El empaque de La Estancia
Muchos años después de esa noche, Smith preparó en el restaurante La Rueda, en las afueras de La Habana, una cena en honor de García Márquez y del cineasta argentino Fernando Birri, y recordó al colombiano aquella conversación en París. El narrador de El coronel no tiene quien le escriba respondió que resultaría preferible que el prólogo lo acometiera un conocedor del arte culinario y mencionó varios nombres. Pero Smith se mantuvo en su posición y creyó convencer al colombiano. De cualquier manera, Gabo nunca escribió el prólogo y Smith se fue a la tumba sin compilar sus recetas.
Fue aquella una cena a base de platos de oca, pues La Rueda se especializaba en trabajar y ofertar esa carne, y Smith estaba contratado allí por aquellos días para dar un vuelco a la cocina del lugar. Muy demandados eran entonces el fricasé picante de oca y el jamón del mismo animal, así como sus excelentes mojitos. Preparó para García Márquez un consomé de oca que el Nobel mucho agradeció.
Otra de las escalas gastronómicas de García Márquez en La Habana fue La Estancia, con mesa bufet y servicio a la carta y propuestas de cocina cubana e internacional. Con una buena presencia de mariscos que tanto gustaban al colombiano. Un restaurante de mucho empaque, ubicado en el llamado Polo científico de la capital, en el municipio Playa, frecuentado en la época por no pocos notables. Una casa que se decía en la que Titina de Rojas y Lydia Cabrera vivieron su largo y tórrido romance y donde Lydia escribiera El monte. En verdad dicha residencia, la llamada Quinta San José, distante de allí, fue demolida para construir en sus predios un complejo deportivo cuando las amantes abandonaron el país en los años iniciales de la Revolución.
Percibió el cronista un buen recuerdo del paso del colombiano por La Estancia y, por simple curiosidad profesional, se atrevió a preguntar si pagaba sus comidas o se aprovechaba de su posición en Cuba para eludir el pago de la cuenta.

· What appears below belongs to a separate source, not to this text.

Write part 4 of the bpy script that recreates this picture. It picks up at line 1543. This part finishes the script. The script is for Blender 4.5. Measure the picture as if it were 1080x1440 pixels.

—No, señor —respondió el capitán de la casa—. El señor García Márquez lo pagaba todo, hasta el último centavo.
El gran sibarita
Miguel Barnet, el autor de Biografía de un cimarrón, llamaba a Gabo, cariñosamente, «el gran sibarita» por su afición a la buena mesa. Un hombre que sabía apreciar los buenos platos y los buenos vinos. El también autor de Yo soy la página que escribo era invitado permanente en las cenas especiales que su ilustre colega organizaba en su casa habanera por fin de año u otro motivo. Concurrían a ellas unas veinte o treinta personas y transcurrían en un ambiente totalmente informal. El servicio era tipo bufet. Las fuentes con comida se colocaban en la mesa de manera elegante, pero sencilla y cada cual se servía de ellas lo que quería y cuanto quería. La gente buscaba después el ángulo del salón que más le conviniera para comer y beber de pie, y formaba o se sumaba al grupo de su preferencia. Todo sin ningún protocolo. Era raro que se hablara de política en ellas. Sí de música. Recuerda Barnet por último el cuidado con que el Nobel se preparaba para esas fiestas. Zapatos blancos, camisa blanca, blanca la manilla del reloj. Un «estilo netamente tropical y caribeño».
Sopita en el Riviera
Solo en una ocasión conversó el novelista cubano Leonardo Padura con García Márquez, y el diálogo no pasó de unas pocas palabras. El encuentro tuvo lugar a finales de 1982 o comienzos del año siguiente. Era una época en que García Márquez sostenía una animada amistad con el poeta Eliseo Diego, uno de los pocos escritores de la Isla que pasó del saludo afectuoso a la relación personal con el Premio Nobel.
Cuenta Padura:
De esa relación se benefició Eliseo Alberto, Lichi, el hijo de Eliseo, que fue quien propició aquel único encuentro. Por algún motivo que no recuerdo, Gabo le había pedido a Lichi que quería conocer algunas jóvenes «promesas» de la narrativa cubana, y Lichi preparó una conversación en la que participaríamos Senel Paz, Luis Manuel García, el propio Lichi y yo. El lugar fijado fue el hotel Riviera, donde se alojaba el Maestro, y el encuentro ocurriría durante un almuerzo. Para desesperación de nuestros jóvenes estómagos de entonces, Gabo llegó con casi dos horas de retraso a la cita, dijo estar apurado, y le pidió al camarero «una sopita», lo que nos cortó la posibilidad de lanzarnos sobre el menú. Media hora después, terminada su sopa, también había concluido el encuentro de García Márquez con las jóvenes promesas de la literatura cubana por cuya literatura no preguntó una sola vez.